The normal to the hyperbola $\frac{x^2}{a^2}-\frac{y^2}{b^2}=1$ drawn at an extremity of its latus rectum is parallel to an asymptote. Show that eccentricity is equal to the square root of $\frac{(1+\sqrt{5})}{2}$.

Answer 1

Given Hyperbola: $\frac{x^2}{a^2}-\frac{y^2}{b^2}=1$

To prove Eccentricity,

$e=\sqrt{\frac{1+\sqrt{5}}{2}}$

Asymptotes to $\frac{x^2}{a^2}-\frac{y^2}{b^2}=1$ are

$\frac{x}{a}\pm \frac{y}{b}=0$ - Equation 1

Considering normal is drawn at L, it must be parallel to asymptote $\frac{x}{a}+\frac{y}{b}=0$

and Equation of normal at $L(ae,\frac{b^2}{a})$ is

$N:\frac{a^{2}x}{ae}+\frac{b^{2}y}{\frac{b^2}{a}}=a^2+b^2$

$\Rightarrow \frac{ax}{e}+ay=a^2+b^2$ - Equation 2

As Equation 2 is parrallel to $\frac{x}{a}+\frac{y}{b}=0$, their slopes must be equal.
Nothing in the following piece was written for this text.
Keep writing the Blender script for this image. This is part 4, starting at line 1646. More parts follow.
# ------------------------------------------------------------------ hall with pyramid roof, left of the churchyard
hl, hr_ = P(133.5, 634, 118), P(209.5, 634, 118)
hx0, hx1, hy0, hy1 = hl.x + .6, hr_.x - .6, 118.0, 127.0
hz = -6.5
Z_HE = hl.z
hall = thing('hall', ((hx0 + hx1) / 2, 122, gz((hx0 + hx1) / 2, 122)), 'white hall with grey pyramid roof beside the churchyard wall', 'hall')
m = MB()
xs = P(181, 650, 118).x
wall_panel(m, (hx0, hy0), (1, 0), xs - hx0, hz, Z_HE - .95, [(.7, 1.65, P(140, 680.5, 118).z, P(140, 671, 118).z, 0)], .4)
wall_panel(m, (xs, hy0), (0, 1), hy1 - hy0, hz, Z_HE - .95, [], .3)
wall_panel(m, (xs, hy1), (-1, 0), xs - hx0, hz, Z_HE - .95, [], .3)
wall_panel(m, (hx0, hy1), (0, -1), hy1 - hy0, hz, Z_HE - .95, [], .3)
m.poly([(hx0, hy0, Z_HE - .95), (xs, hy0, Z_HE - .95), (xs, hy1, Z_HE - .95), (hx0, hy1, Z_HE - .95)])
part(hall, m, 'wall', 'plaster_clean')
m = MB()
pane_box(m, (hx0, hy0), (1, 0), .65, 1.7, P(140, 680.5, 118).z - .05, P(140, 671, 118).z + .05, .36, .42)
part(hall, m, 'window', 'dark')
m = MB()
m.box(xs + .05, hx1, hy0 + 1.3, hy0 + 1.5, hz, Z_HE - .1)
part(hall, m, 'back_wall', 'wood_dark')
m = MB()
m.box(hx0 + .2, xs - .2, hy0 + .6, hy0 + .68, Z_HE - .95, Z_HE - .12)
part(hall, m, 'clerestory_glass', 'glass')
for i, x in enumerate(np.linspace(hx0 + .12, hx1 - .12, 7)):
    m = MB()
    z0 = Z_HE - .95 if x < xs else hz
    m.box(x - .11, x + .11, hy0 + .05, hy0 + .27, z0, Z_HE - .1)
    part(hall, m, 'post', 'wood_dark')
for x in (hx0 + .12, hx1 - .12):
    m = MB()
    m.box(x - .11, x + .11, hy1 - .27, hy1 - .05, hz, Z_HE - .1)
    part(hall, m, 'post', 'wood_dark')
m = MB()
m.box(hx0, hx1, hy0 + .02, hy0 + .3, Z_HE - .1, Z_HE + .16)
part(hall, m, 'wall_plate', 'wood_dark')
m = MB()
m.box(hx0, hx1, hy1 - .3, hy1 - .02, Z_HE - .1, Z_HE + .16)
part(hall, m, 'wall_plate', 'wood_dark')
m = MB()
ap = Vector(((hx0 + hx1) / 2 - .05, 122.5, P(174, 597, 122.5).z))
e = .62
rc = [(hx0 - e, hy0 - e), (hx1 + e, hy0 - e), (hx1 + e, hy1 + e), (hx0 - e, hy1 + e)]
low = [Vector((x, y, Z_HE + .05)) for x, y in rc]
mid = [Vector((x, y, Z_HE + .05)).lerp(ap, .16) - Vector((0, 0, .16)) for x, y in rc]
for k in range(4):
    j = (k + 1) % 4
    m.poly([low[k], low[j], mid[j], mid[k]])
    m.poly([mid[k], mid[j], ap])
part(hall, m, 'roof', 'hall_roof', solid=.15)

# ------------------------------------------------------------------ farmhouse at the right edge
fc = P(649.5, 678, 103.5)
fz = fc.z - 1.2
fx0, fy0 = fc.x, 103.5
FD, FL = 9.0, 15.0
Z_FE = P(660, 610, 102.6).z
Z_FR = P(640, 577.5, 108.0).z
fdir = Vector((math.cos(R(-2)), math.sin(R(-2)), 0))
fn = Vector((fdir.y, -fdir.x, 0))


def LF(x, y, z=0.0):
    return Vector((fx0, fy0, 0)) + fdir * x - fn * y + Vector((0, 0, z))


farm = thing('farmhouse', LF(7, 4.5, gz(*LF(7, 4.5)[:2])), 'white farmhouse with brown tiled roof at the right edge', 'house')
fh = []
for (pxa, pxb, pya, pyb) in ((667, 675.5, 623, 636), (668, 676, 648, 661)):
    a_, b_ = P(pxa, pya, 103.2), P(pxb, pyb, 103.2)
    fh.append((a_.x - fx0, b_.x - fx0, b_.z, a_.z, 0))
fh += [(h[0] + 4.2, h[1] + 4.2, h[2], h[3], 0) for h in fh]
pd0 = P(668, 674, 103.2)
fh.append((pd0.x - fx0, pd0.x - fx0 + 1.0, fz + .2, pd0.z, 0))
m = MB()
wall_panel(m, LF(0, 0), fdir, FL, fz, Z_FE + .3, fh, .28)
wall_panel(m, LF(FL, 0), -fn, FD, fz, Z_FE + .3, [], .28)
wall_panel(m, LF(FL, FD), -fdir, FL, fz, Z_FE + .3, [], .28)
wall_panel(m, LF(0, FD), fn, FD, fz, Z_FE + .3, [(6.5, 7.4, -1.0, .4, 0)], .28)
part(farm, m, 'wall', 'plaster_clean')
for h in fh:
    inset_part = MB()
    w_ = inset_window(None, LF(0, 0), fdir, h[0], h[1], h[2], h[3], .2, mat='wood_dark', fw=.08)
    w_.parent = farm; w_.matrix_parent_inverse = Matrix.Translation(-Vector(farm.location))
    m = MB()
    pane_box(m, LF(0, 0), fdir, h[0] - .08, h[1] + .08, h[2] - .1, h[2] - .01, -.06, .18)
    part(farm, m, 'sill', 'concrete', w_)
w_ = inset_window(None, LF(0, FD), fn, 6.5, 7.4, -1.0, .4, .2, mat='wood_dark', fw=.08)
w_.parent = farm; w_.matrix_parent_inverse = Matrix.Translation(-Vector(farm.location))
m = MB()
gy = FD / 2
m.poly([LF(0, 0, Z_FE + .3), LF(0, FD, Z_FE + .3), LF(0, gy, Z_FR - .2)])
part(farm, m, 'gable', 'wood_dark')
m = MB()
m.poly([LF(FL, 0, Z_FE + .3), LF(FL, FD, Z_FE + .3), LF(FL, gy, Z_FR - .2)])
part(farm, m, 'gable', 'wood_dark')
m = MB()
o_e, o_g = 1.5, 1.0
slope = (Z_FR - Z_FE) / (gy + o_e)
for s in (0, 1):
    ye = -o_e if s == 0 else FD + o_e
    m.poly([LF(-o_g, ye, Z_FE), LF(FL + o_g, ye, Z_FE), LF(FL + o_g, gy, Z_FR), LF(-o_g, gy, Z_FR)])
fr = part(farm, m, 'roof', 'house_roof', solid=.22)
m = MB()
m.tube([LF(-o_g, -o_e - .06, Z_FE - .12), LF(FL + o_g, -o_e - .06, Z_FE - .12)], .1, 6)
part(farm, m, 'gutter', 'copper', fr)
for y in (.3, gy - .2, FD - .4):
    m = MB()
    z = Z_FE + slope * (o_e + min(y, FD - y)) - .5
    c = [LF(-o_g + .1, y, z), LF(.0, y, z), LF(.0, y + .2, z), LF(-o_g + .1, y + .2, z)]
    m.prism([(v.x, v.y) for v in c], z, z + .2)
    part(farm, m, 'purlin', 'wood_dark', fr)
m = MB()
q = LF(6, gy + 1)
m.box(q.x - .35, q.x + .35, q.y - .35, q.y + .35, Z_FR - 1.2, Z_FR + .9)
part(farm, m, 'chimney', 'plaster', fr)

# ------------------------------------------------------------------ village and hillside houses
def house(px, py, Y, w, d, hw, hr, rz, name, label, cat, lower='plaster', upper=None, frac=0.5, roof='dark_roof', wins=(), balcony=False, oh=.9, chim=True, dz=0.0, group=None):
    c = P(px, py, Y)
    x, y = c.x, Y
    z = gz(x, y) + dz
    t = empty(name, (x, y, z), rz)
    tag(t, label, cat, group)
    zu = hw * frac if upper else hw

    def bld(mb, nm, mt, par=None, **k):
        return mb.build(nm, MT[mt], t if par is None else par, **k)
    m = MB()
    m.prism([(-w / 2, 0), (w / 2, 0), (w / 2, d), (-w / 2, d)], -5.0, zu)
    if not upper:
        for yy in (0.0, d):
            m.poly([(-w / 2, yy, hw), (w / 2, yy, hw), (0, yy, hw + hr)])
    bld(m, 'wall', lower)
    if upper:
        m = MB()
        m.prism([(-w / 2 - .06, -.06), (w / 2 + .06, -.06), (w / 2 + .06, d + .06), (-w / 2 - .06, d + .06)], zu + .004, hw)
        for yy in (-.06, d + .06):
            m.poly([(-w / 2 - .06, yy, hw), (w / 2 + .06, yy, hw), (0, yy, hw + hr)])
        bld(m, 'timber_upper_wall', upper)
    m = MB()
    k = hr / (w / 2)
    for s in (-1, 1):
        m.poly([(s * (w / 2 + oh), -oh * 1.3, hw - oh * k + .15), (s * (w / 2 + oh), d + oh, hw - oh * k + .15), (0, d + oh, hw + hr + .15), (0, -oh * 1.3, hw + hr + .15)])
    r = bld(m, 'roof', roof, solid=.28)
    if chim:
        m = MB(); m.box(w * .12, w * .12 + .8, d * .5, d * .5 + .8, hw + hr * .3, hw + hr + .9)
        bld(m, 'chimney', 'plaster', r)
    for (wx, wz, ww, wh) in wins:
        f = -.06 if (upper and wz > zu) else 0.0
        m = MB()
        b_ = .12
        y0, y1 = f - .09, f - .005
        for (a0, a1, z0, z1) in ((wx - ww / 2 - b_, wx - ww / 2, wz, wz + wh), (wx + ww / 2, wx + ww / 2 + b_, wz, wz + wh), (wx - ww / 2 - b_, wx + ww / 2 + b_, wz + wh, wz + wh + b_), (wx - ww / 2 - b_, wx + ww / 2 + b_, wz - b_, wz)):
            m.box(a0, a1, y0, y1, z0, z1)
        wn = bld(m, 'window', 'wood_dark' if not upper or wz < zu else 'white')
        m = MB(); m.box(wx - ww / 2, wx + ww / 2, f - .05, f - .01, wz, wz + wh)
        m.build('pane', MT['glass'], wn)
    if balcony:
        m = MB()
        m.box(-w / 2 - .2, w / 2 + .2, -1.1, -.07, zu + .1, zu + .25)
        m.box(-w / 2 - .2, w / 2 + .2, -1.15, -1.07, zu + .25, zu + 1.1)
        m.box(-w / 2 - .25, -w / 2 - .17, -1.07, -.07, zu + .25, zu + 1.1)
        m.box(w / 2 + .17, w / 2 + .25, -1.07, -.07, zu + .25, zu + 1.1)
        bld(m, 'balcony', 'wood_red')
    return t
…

Slope of $\frac{x}{a}+\frac{y}{b}=0,m_1=\frac{b}{a}$

Slope of $\frac{ax}{e}+ay=a^2+b^2\Rightarrow y=-\frac{1}{e}x+\frac{a^2+b^2}{a}$

Slope $m_2=-\frac{1}{e}$

As $m_1=m_2\Rightarrow \frac{b}{a}=-\frac{1}{e}$

$\frac{b^2}{a^2}=\frac{1}{e^2}$ - Equation 3

We know $b^2=a^2(e^2-1)$

$\Rightarrow \frac{a^2(e^2-1)}{a^2}=\frac{1}{e^2}$

$\Rightarrow e^2-1=\frac{1}{e^2}$

$\Rightarrow e^4-e^2-1=0$

Let's take $e^2=t$

$\Rightarrow t^2-t-1=0$

$\Rightarrow t=\frac{1\pm \sqrt{1+4}}{2}=\frac{1\pm \sqrt{5}}{2}$

It cannot be $\frac{1-\sqrt{5}}{2}$ as for Hyperbola $e>1,e^2>1$

$\Rightarrow t=e^2=\frac{1+\sqrt{5}}{2}$

$\Rightarrow e=\pm \sqrt{\frac{1+\sqrt{5}}{2}}$ again $e\ne negative\Rightarrow e=\sqrt{\frac{1+\sqrt{5}}{2}}$